Azam Ahmed and Ben Protess of the New York Times writes about how the failure of MF Global affected Bloomberg L.P.
Ahmed and Protess write, “The financial information giant Bloomberg L.P.lost about 600 subscriptions to its computer terminals — which translates to nearly $1 million in monthly revenue — after MF Global filed for bankruptcy on Oct. 31. The sudden loss of business caused Bloomberg employees to miss their target sales by 12 percent in 2011, people briefed on the matter said, a shortfall that could take a toll on the firm’s bonuses.
“While $1 million sounds like a rounding error for Bloomberg, which generates nearly $7 billion in revenue a year, the hit underscores the symbiotic relationship between Wall Street and Bloomberg.
“The terminals, with their orange type on black screens that spew real-time market quotes, news and data ranging from sports scores and horoscopes to hedge fund holdings and credit-default swaps, are ubiquitous on Wall Street. Bloomberg, which competes with Reuters, FactSet Research System and News Corporation’s Dow Jones, has more than 314,000 terminal subscriptions worldwide.

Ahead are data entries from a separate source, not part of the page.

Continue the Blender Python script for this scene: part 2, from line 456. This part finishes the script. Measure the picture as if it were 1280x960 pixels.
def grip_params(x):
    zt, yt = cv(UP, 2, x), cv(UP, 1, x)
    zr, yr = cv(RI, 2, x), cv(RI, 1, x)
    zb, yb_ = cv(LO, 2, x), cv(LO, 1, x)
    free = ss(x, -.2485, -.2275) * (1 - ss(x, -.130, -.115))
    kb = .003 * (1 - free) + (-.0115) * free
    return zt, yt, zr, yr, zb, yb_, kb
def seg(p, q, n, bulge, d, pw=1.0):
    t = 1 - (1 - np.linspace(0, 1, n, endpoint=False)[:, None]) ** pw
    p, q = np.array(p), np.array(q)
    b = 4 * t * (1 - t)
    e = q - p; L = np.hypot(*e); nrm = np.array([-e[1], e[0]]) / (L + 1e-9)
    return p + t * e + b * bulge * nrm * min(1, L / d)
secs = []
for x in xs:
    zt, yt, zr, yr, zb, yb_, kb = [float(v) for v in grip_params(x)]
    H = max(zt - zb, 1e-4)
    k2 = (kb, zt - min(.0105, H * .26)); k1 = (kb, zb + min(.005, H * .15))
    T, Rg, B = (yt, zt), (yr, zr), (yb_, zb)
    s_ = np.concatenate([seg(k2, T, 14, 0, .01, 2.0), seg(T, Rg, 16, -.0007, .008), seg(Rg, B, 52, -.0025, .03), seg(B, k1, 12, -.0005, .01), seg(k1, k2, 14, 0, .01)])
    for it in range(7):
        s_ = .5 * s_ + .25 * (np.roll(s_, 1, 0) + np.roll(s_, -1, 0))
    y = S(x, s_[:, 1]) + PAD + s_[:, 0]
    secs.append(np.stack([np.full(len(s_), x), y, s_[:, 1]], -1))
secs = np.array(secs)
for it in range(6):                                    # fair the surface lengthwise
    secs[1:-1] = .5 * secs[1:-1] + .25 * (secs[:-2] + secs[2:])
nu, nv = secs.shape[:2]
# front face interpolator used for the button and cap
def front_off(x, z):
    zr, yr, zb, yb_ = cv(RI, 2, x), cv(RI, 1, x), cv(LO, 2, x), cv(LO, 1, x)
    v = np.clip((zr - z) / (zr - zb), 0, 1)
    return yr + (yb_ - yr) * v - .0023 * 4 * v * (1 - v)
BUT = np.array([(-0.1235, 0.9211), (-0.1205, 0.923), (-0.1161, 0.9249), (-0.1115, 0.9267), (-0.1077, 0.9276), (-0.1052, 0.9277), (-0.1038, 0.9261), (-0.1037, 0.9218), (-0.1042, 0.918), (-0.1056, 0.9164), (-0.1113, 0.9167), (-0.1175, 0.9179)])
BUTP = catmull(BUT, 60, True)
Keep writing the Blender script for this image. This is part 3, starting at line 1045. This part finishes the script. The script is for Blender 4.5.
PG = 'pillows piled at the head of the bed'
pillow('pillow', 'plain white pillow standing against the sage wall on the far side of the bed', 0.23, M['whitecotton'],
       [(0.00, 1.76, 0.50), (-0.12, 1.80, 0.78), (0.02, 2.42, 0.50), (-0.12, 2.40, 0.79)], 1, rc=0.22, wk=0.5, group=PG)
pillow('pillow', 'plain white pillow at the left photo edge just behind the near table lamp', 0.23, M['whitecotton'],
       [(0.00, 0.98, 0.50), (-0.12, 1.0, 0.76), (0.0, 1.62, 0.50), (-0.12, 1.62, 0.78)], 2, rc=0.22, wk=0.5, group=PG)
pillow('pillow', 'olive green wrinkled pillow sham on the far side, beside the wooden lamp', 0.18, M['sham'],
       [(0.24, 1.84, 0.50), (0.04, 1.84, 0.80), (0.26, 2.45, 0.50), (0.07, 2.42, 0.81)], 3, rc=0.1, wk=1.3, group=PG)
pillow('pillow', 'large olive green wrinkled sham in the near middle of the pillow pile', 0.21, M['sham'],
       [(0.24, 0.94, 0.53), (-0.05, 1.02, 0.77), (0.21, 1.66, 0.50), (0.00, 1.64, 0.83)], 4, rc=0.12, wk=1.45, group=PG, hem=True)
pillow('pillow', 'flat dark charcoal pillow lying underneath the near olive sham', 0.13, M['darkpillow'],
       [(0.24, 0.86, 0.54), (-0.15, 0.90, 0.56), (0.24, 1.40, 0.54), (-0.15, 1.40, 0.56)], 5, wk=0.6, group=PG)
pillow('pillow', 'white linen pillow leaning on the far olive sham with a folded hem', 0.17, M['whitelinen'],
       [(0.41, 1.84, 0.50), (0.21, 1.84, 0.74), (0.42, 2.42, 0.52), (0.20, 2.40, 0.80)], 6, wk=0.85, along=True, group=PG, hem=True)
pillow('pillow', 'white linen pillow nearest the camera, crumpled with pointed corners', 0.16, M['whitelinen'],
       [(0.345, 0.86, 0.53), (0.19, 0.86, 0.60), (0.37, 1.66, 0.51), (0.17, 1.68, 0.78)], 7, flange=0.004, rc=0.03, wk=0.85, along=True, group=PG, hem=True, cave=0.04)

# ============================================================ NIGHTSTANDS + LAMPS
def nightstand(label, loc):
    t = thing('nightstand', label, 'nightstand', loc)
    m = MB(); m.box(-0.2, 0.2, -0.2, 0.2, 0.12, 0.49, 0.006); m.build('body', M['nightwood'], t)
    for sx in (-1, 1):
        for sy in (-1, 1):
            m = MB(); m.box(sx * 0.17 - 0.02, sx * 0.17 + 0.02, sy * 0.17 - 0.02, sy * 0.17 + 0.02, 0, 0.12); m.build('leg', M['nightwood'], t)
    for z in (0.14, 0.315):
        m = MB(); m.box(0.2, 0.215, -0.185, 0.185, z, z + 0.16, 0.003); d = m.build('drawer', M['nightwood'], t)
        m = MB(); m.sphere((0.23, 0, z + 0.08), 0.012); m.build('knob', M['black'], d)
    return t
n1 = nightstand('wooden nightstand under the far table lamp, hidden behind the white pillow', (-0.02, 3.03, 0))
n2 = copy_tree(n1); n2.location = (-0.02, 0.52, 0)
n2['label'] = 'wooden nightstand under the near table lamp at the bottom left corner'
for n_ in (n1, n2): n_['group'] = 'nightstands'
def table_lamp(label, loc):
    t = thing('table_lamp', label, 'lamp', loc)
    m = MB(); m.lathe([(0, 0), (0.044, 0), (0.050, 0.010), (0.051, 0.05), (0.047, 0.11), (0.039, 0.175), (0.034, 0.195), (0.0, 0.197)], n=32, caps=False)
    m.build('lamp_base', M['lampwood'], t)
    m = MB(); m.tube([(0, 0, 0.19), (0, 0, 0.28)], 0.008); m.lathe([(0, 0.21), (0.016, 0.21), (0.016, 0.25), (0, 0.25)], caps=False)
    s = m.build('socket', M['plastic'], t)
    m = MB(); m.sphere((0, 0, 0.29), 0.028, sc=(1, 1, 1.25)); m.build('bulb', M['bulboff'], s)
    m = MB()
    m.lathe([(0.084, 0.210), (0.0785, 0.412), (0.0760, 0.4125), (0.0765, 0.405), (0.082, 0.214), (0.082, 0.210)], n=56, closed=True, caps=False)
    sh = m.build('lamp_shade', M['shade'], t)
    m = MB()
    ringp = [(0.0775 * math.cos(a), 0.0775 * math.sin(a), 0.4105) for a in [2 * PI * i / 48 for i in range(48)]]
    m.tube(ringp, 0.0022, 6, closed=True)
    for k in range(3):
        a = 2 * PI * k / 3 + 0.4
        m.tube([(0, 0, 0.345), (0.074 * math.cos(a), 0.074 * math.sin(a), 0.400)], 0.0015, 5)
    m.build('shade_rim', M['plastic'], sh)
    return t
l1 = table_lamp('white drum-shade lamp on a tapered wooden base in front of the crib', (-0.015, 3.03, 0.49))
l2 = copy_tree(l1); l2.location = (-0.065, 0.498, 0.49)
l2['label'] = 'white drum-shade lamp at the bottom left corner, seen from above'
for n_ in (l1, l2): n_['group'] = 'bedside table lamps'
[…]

The income from those subscriptions accounts for about 85 percent of the company’s revenue; each terminal subscription costs about $20,000 a year.
“That income stream has enabled Bloomberg — which is still controlled by its founder, Mayor Michael R. Bloomberg of New York — to pay for a huge global news operation of nearly 2,300 journalists who produce some 5,000 reports a day.”